Cool but Disturbing Tool Maps U.S. Commutes

Want to know how many people commute from one zipcode to another?  Here’s a nice graphical tool by Harry Kao.  Input a zipcode and it shows the commute distribution by origin zipcode, from the 2000 Census.  I put in 94111, the San Francisco Financial District.

Commute map

The visual representation encodes a dreadful bias, though:  It assigns these commutes graphically to the road network, as though everyone travels by car!  In so doing, it appears to give evidence that San Francisco needs an Embarcadero Freeway!

Be careful with maps!  Good maps are designed to tell a story.  But automated mapping tools such as this one can make maps that are incredibly detailed, scientific-looking, and utterly misleading.   This happened often enough when authors of maps actually looked at their own maps. But with automated mapping we face a world in which “authors” of an automated mapping scheme never even see the map they produced — until it shows up in somebody else’s argument.

9 Responses to Cool but Disturbing Tool Maps U.S. Commutes

  1. TLP September 16, 2010 at 5:18 am #

    It would be nice to see modal splits too (or at least transit vs auto, but Google Maps can do walking and biking directions now) but that would only work in areas where Google has the transit network mapped. This is a nice start though to visualizing how people move at a fiarly granular level.
    Another difficulty is that the data is from 2000, and there isn’t really a way to update it. The author/mapper references this on the first page… The CTPP was superceded by the ACS, which doesn’t get down to the census tract or even zip code level; it’s a wider, less detailed survey. The 2010 census should give more detailed info, right?

  2. Ant6n September 16, 2010 at 6:44 am #

    I thought the american community survey goes all the way down to census block data on origin destination data.

  3. Rob Fellows September 16, 2010 at 6:48 am #

    You make a good point — but the other thing to take away from this is that the trips that the Embarcadero served didn’t just disappear when it went away, as many believe…
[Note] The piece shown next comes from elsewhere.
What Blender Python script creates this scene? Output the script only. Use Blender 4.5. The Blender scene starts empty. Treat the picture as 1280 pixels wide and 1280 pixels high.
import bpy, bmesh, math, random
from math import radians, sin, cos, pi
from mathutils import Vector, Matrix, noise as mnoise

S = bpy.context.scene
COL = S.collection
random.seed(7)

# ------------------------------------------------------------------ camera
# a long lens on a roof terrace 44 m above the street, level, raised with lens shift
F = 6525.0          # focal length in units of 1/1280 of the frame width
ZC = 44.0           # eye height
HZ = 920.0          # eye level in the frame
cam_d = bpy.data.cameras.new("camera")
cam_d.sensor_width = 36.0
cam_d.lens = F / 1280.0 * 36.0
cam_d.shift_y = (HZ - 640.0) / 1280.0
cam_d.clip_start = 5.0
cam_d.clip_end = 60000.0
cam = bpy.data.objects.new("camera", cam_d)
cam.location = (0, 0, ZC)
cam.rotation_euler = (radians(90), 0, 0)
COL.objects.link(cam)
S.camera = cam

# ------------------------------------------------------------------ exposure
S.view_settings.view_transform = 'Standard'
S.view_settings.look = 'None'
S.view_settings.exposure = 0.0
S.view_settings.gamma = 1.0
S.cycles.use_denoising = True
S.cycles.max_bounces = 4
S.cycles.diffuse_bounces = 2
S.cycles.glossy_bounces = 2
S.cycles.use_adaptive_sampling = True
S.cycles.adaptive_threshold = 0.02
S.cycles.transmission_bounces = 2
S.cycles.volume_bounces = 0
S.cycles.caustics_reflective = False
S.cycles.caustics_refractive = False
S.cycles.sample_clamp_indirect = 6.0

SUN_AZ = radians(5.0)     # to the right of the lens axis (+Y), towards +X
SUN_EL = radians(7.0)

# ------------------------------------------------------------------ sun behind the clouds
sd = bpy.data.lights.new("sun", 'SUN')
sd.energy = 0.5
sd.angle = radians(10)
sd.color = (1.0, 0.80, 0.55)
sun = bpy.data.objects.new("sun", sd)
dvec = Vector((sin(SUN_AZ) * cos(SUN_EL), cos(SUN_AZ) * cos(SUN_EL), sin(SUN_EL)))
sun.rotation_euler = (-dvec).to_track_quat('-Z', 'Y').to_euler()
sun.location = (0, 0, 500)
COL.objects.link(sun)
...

  4. Rob Fellows September 16, 2010 at 7:05 am #

    I guess to expand on my previous comment — people can make the wrong assumptions about travel by looking at the road system itself, not just at maps. I’ve always found it interesting to watch brainstorming sessions of local officials or the public trying to figure out the best place to put a rail transit line – and invariably the system maps they draw look exactly like the freeway system. That’s where they picture people traveling! Of course that leads to putting stations in the places pedestrians least want to be, and assuming that long distance regional trips are the best rail market.

  5. James D September 16, 2010 at 8:09 am #

    Is there a table in there somewhere that has the zip-codes ranked by number of inward commuters?

  6. Zoltán September 16, 2010 at 10:26 am #

    Are those red dots essentially acting as zone centroids, the zones being the zip code areas?

  7. Eric Fischer September 16, 2010 at 11:32 am #

    The 2010 census didn’t even ask about workplace, so the American Community Survey is all we have to go by any more.

  8. Digby September 16, 2010 at 3:24 pm #

    I plugged in a few zip codes of smaller cities where I’ve lived and the results were a bit screwy. The results could be badly misinterpreted if you don’t have a technical background. Still, it’s a good place to start looking at trip movements

  9. SpyOne September 19, 2010 at 2:12 am #

    I think there’s a more significant problem than the fact it assumes travel is along roads: it assumes commuters are all moving from the center of one zip code to the center of another.
    Looking at your map and taking it literally, it seems that Alameda needs only one transit stop to serve all the commuters going there.
    However, this is still a handy tool. One just needs to view the red dots as where the local surface transit needs to collect people from the surrounding area, then a system that connects the red dots rapidly serves the commuters.
    And while I agree there is some road bias, it seems to me that your map does not suggest the need for an Embarcadero Freeway so much as it suggest the need to move large numbers of people along that route.